Это такое японское явление. Многие расходятся, когда это началось. Это социально изолированные, социально аутичные люди (их в Японии насчитывается, по-моему, порядка миллиона), которые живут на содержании у родителей. Они не работают. Они, что называется, убеждённые социофобы. Они могут провести весь день, не выходя из комнаты. Мне кажется, что впервые явление было зафиксировано в романе Кобо Абэ «Человек-ящик», если вы читали. Там появляются люди-ящики. Человек надевает на себя картонную упаковку, ходит в ней, там окошечко у него со шторками, и если хочет задёрнуть шторки, он вообще может никого не видеть. Вот есть целлофановое окно в мире — и больше ничего. Это такое стремление предельно социально изолироваться. Кобо Абэ был крупный писатель и правильно это понял.

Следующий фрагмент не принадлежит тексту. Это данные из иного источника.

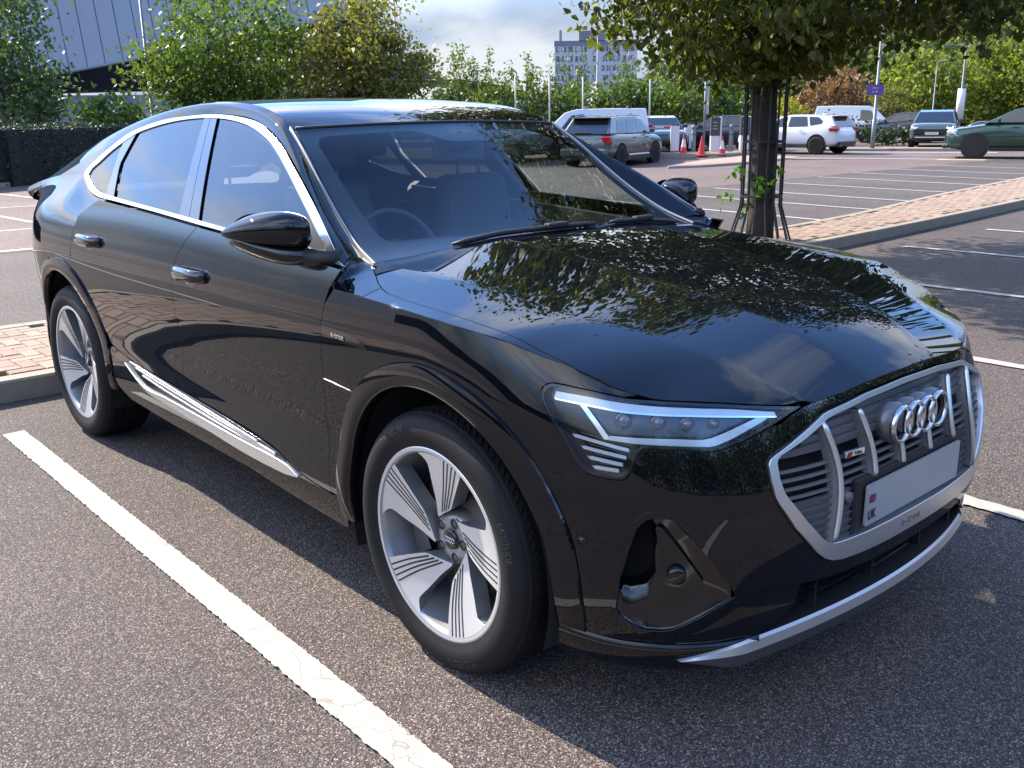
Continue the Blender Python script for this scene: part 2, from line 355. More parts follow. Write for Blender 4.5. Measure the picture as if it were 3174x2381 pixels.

Почему это происходит именно в Японии? Наверное, потому, что там с какой-то особой скоростью происходит прогресс, и люди, которые не вписываются в этот прогресс, испытывают серьёзные травмы. Я вообще про японскую культуру боюсь говорить и даже думать. Когда-то БГ мне в интервью очень хорошо сказал, что поскольку это маленькие острова, японская культура построилась вокруг идеи смерти, вокруг идеи предела и определённой замкнутости, поэтому стремление спрятаться, замкнуться — уложить стихотворение в три строчки, поместить свою жизнь в один замкнутый дом, вообще не общаться с миром; традиция уединения, размышления довольно буддистская.

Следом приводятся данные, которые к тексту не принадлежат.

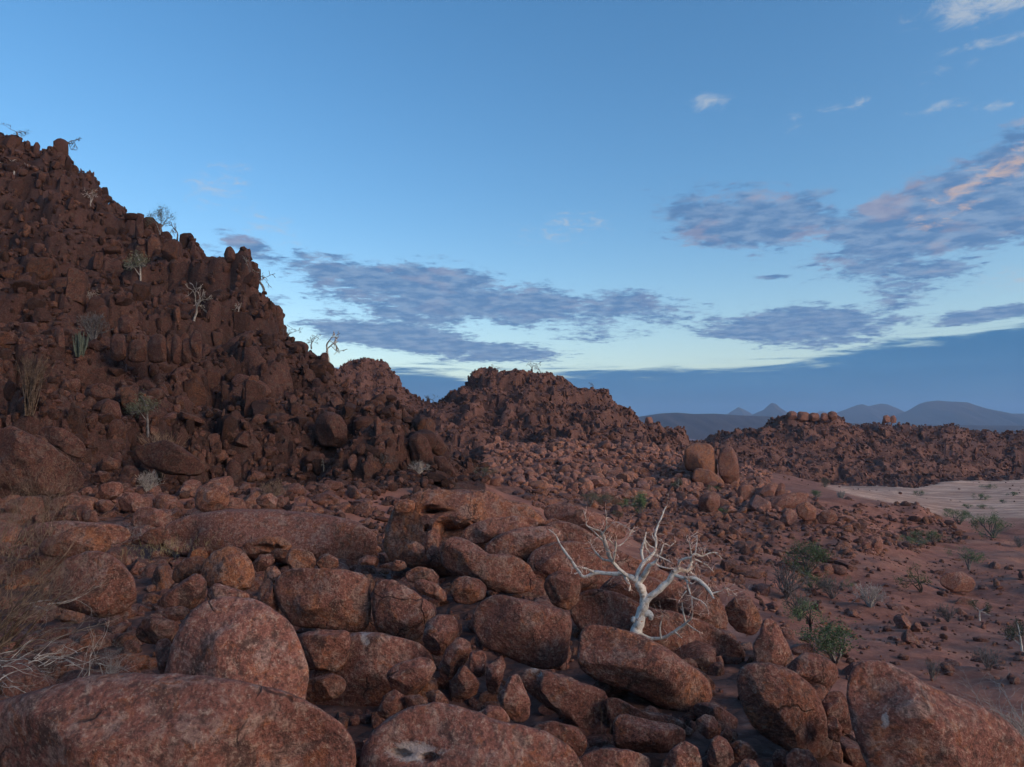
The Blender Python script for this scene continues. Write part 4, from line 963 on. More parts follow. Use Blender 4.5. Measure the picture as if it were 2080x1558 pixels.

Помните, у Пелевина в «Вестях из Непала» есть так называемые убедившиеся, есть секта стремящихся убедиться. Монах наконец убеждается, понимает, что такое наша жизнь — и он начинает кричать, прерываясь только на приём пищи, сидит в пробковой камере и орёт беспрерывно. И чем ближе смерть, тем громче и сильнее орёт. Это прекрасно придумано. И мне кажется, что хикикомори — это как раз такая разновидность людей, которые не выдерживают жизни, не выдерживают её темпа, конкуренции, жестокости корпоративных требований (в Японии они очень жёсткие) — и начинают орать или просто из жизни устраняются. На эту тему есть хороший роман Джесса Болла (моего любимца) «Дальше тишина».